START Data block

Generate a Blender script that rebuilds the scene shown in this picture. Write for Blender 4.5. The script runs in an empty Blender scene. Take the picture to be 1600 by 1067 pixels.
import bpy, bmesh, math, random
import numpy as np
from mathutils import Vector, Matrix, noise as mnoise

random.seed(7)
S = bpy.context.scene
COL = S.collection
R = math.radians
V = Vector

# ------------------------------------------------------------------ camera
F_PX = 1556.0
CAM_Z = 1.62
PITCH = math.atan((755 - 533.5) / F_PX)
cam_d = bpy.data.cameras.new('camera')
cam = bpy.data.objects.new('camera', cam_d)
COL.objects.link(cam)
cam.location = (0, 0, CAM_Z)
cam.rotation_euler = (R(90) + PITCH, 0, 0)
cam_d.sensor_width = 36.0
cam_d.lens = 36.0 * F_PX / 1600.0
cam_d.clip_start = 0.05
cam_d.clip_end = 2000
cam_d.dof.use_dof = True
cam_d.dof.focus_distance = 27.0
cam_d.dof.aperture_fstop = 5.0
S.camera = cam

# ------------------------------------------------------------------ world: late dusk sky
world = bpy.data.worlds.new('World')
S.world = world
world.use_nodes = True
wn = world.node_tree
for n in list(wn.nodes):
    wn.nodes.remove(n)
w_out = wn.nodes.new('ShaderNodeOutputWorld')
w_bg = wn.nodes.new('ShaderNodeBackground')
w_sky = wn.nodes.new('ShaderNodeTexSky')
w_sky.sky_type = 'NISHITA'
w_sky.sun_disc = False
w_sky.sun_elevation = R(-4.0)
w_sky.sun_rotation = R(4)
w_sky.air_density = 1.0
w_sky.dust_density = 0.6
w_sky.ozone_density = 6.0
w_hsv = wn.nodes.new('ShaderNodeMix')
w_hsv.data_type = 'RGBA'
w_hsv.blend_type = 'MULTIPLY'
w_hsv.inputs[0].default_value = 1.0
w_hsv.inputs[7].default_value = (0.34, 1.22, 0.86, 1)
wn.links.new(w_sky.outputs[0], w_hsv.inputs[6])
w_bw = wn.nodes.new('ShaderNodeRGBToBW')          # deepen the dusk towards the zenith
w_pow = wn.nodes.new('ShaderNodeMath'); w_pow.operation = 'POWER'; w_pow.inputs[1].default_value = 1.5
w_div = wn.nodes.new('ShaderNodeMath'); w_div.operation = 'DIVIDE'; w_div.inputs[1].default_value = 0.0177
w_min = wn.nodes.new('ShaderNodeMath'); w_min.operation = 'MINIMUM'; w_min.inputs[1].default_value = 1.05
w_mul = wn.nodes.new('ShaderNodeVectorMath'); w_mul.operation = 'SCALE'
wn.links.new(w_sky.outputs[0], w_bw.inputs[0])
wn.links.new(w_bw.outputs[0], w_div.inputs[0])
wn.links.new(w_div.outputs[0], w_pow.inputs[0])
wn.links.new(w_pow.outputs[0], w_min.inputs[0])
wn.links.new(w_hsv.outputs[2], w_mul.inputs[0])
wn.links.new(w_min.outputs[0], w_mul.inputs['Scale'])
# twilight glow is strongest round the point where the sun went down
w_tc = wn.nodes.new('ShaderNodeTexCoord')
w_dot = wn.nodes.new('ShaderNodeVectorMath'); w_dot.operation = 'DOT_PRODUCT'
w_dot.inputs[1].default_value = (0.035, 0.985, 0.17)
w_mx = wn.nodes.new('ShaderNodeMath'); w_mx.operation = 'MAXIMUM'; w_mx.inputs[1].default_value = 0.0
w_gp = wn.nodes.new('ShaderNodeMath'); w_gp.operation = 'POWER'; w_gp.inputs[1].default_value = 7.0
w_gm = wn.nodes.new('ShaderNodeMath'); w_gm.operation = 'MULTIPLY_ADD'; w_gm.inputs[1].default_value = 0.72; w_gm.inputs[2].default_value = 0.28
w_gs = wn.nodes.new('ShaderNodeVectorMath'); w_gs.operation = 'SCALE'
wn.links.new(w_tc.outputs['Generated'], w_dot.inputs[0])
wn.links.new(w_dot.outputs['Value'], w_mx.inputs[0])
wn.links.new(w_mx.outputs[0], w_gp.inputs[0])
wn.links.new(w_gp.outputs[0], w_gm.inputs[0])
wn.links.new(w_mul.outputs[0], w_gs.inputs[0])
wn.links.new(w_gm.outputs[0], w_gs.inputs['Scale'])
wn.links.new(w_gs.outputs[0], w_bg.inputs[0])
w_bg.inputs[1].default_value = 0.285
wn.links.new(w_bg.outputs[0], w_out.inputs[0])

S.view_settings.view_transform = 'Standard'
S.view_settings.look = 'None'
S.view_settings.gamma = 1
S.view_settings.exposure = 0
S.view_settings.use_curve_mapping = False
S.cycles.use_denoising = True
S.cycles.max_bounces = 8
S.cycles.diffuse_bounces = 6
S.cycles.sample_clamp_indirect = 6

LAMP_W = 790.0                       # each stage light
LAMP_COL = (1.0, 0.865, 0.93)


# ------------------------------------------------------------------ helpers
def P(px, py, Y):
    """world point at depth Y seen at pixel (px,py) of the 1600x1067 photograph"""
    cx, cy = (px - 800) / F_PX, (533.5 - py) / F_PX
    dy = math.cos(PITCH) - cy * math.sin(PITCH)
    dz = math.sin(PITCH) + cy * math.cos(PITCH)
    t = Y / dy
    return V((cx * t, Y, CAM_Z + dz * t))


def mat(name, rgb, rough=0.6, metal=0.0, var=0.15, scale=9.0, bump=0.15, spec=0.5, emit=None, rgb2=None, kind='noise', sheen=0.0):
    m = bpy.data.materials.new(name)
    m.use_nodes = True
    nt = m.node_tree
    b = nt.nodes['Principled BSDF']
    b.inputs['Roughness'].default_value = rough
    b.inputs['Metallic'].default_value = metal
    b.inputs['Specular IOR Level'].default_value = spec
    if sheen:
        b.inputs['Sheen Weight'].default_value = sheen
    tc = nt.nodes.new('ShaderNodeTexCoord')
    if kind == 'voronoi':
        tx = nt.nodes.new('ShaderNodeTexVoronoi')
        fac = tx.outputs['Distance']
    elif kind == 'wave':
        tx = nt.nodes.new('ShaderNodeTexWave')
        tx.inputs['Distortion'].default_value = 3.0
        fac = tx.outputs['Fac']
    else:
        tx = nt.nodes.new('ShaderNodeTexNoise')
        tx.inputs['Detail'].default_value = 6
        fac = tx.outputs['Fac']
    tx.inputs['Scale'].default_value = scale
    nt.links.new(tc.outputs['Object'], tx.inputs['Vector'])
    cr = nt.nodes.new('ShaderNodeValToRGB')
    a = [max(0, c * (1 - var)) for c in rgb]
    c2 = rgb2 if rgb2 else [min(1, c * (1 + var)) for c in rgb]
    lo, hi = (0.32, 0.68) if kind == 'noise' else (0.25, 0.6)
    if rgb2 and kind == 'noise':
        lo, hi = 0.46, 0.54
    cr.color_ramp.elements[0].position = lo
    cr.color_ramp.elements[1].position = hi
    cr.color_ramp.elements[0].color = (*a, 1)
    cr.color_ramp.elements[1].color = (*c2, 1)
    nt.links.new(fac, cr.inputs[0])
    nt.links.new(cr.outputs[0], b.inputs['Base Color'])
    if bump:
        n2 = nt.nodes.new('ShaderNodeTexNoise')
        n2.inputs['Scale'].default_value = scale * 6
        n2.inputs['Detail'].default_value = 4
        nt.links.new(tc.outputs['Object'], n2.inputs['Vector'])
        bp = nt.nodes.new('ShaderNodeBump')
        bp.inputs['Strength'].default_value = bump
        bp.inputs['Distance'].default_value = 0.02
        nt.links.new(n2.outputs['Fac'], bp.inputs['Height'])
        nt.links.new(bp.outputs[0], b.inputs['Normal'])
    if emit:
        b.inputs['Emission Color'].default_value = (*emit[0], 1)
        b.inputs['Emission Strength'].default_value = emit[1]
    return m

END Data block

_Stated problem_
Extract the whole listing, character for character.

_Full output_
Generate a Blender script that rebuilds the scene shown in this picture. Write for Blender 4.5. The script runs in an empty Blender scene. Take the picture to be 1600 by 1067 pixels.
import bpy, bmesh, math, random
import numpy as np
from mathutils import Vector, Matrix, noise as mnoise

random.seed(7)
S = bpy.context.scene
COL = S.collection
R = math.radians
V = Vector

# ------------------------------------------------------------------ camera
F_PX = 1556.0
CAM_Z = 1.62
PITCH = math.atan((755 - 533.5) / F_PX)
cam_d = bpy.data.cameras.new('camera')
cam = bpy.data.objects.new('camera', cam_d)
COL.objects.link(cam)
cam.location = (0, 0, CAM_Z)
cam.rotation_euler = (R(90) + PITCH, 0, 0)
cam_d.sensor_width = 36.0
cam_d.lens = 36.0 * F_PX / 1600.0
cam_d.clip_start = 0.05
cam_d.clip_end = 2000
cam_d.dof.use_dof = True
cam_d.dof.focus_distance = 27.0
cam_d.dof.aperture_fstop = 5.0
S.camera = cam

# ------------------------------------------------------------------ world: late dusk sky
world = bpy.data.worlds.new('World')
S.world = world
world.use_nodes = True
wn = world.node_tree
for n in list(wn.nodes):
    wn.nodes.remove(n)
w_out = wn.nodes.new('ShaderNodeOutputWorld')
w_bg = wn.nodes.new('ShaderNodeBackground')
w_sky = wn.nodes.new('ShaderNodeTexSky')
w_sky.sky_type = 'NISHITA'
w_sky.sun_disc = False
w_sky.sun_elevation = R(-4.0)
w_sky.sun_rotation = R(4)
w_sky.air_density = 1.0
w_sky.dust_density = 0.6
w_sky.ozone_density = 6.0
w_hsv = wn.nodes.new('ShaderNodeMix')
w_hsv.data_type = 'RGBA'
w_hsv.blend_type = 'MULTIPLY'
w_hsv.inputs[0].default_value = 1.0
w_hsv.inputs[7].default_value = (0.34, 1.22, 0.86, 1)
wn.links.new(w_sky.outputs[0], w_hsv.inputs[6])
w_bw = wn.nodes.new('ShaderNodeRGBToBW')          # deepen the dusk towards the zenith
w_pow = wn.nodes.new('ShaderNodeMath'); w_pow.operation = 'POWER'; w_pow.inputs[1].default_value = 1.5
w_div = wn.nodes.new('ShaderNodeMath'); w_div.operation = 'DIVIDE'; w_div.inputs[1].default_value = 0.0177
w_min = wn.nodes.new('ShaderNodeMath'); w_min.operation = 'MINIMUM'; w_min.inputs[1].default_value = 1.05
w_mul = wn.nodes.new('ShaderNodeVectorMath'); w_mul.operation = 'SCALE'
wn.links.new(w_sky.outputs[0], w_bw.inputs[0])
wn.links.new(w_bw.outputs[0], w_div.inputs[0])
wn.links.new(w_div.outputs[0], w_pow.inputs[0])
wn.links.new(w_pow.outputs[0], w_min.inputs[0])
wn.links.new(w_hsv.outputs[2], w_mul.inputs[0])
wn.links.new(w_min.outputs[0], w_mul.inputs['Scale'])
# twilight glow is strongest round the point where the sun went down
w_tc = wn.nodes.new('ShaderNodeTexCoord')
w_dot = wn.nodes.new('ShaderNodeVectorMath'); w_dot.operation = 'DOT_PRODUCT'
w_dot.inputs[1].default_value = (0.035, 0.985, 0.17)
w_mx = wn.nodes.new('ShaderNodeMath'); w_mx.operation = 'MAXIMUM'; w_mx.inputs[1].default_value = 0.0
w_gp = wn.nodes.new('ShaderNodeMath'); w_gp.operation = 'POWER'; w_gp.inputs[1].default_value = 7.0
w_gm = wn.nodes.new('ShaderNodeMath'); w_gm.operation = 'MULTIPLY_ADD'; w_gm.inputs[1].default_value = 0.72; w_gm.inputs[2].default_value = 0.28
w_gs = wn.nodes.new('ShaderNodeVectorMath'); w_gs.operation = 'SCALE'
wn.links.new(w_tc.outputs['Generated'], w_dot.inputs[0])
wn.links.new(w_dot.outputs['Value'], w_mx.inputs[0])
wn.links.new(w_mx.outputs[0], w_gp.inputs[0])
wn.links.new(w_gp.outputs[0], w_gm.inputs[0])
wn.links.new(w_mul.outputs[0], w_gs.inputs[0])
wn.links.new(w_gm.outputs[0], w_gs.inputs['Scale'])
wn.links.new(w_gs.outputs[0], w_bg.inputs[0])
w_bg.inputs[1].default_value = 0.285
wn.links.new(w_bg.outputs[0], w_out.inputs[0])

S.view_settings.view_transform = 'Standard'
S.view_settings.look = 'None'
S.view_settings.gamma = 1
S.view_settings.exposure = 0
S.view_settings.use_curve_mapping = False
S.cycles.use_denoising = True
S.cycles.max_bounces = 8
S.cycles.diffuse_bounces = 6
S.cycles.sample_clamp_indirect = 6

LAMP_W = 790.0                       # each stage light
LAMP_COL = (1.0, 0.865, 0.93)


# ------------------------------------------------------------------ helpers
def P(px, py, Y):
    """world point at depth Y seen at pixel (px,py) of the 1600x1067 photograph"""
    cx, cy = (px - 800) / F_PX, (533.5 - py) / F_PX
    dy = math.cos(PITCH) - cy * math.sin(PITCH)
    dz = math.sin(PITCH) + cy * math.cos(PITCH)
    t = Y / dy
    return V((cx * t, Y, CAM_Z + dz * t))


def mat(name, rgb, rough=0.6, metal=0.0, var=0.15, scale=9.0, bump=0.15, spec=0.5, emit=None, rgb2=None, kind='noise', sheen=0.0):
    m = bpy.data.materials.new(name)
    m.use_nodes = True
    nt = m.node_tree
    b = nt.nodes['Principled BSDF']
    b.inputs['Roughness'].default_value = rough
    b.inputs['Metallic'].default_value = metal
    b.inputs['Specular IOR Level'].default_value = spec
    if sheen:
        b.inputs['Sheen Weight'].default_value = sheen
    tc = nt.nodes.new('ShaderNodeTexCoord')
    if kind == 'voronoi':
        tx = nt.nodes.new('ShaderNodeTexVoronoi')
        fac = tx.outputs['Distance']
    elif kind == 'wave':
        tx = nt.nodes.new('ShaderNodeTexWave')
        tx.inputs['Distortion'].default_value = 3.0
        fac = tx.outputs['Fac']
    else:
        tx = nt.nodes.new('ShaderNodeTexNoise')
        tx.inputs['Detail'].default_value = 6
        fac = tx.outputs['Fac']
    tx.inputs['Scale'].default_value = scale
    nt.links.new(tc.outputs['Object'], tx.inputs['Vector'])
    cr = nt.nodes.new('ShaderNodeValToRGB')
    a = [max(0, c * (1 - var)) for c in rgb]
    c2 = rgb2 if rgb2 else [min(1, c * (1 + var)) for c in rgb]
    lo, hi = (0.32, 0.68) if kind == 'noise' else (0.25, 0.6)
    if rgb2 and kind == 'noise':
        lo, hi = 0.46, 0.54
    cr.color_ramp.elements[0].position = lo
    cr.color_ramp.elements[1].position = hi
    cr.color_ramp.elements[0].color = (*a, 1)
    cr.color_ramp.elements[1].color = (*c2, 1)
    nt.links.new(fac, cr.inputs[0])
    nt.links.new(cr.outputs[0], b.inputs['Base Color'])
    if bump:
        n2 = nt.nodes.new('ShaderNodeTexNoise')
        n2.inputs['Scale'].default_value = scale * 6
        n2.inputs['Detail'].default_value = 4
        nt.links.new(tc.outputs['Object'], n2.inputs['Vector'])
        bp = nt.nodes.new('ShaderNodeBump')
        bp.inputs['Strength'].default_value = bump
        bp.inputs['Distance'].default_value = 0.02
        nt.links.new(n2.outputs['Fac'], bp.inputs['Height'])
        nt.links.new(bp.outputs[0], b.inputs['Normal'])
    if emit:
        b.inputs['Emission Color'].default_value = (*emit[0], 1)
        b.inputs['Emission Strength'].default_value = emit[1]
    return m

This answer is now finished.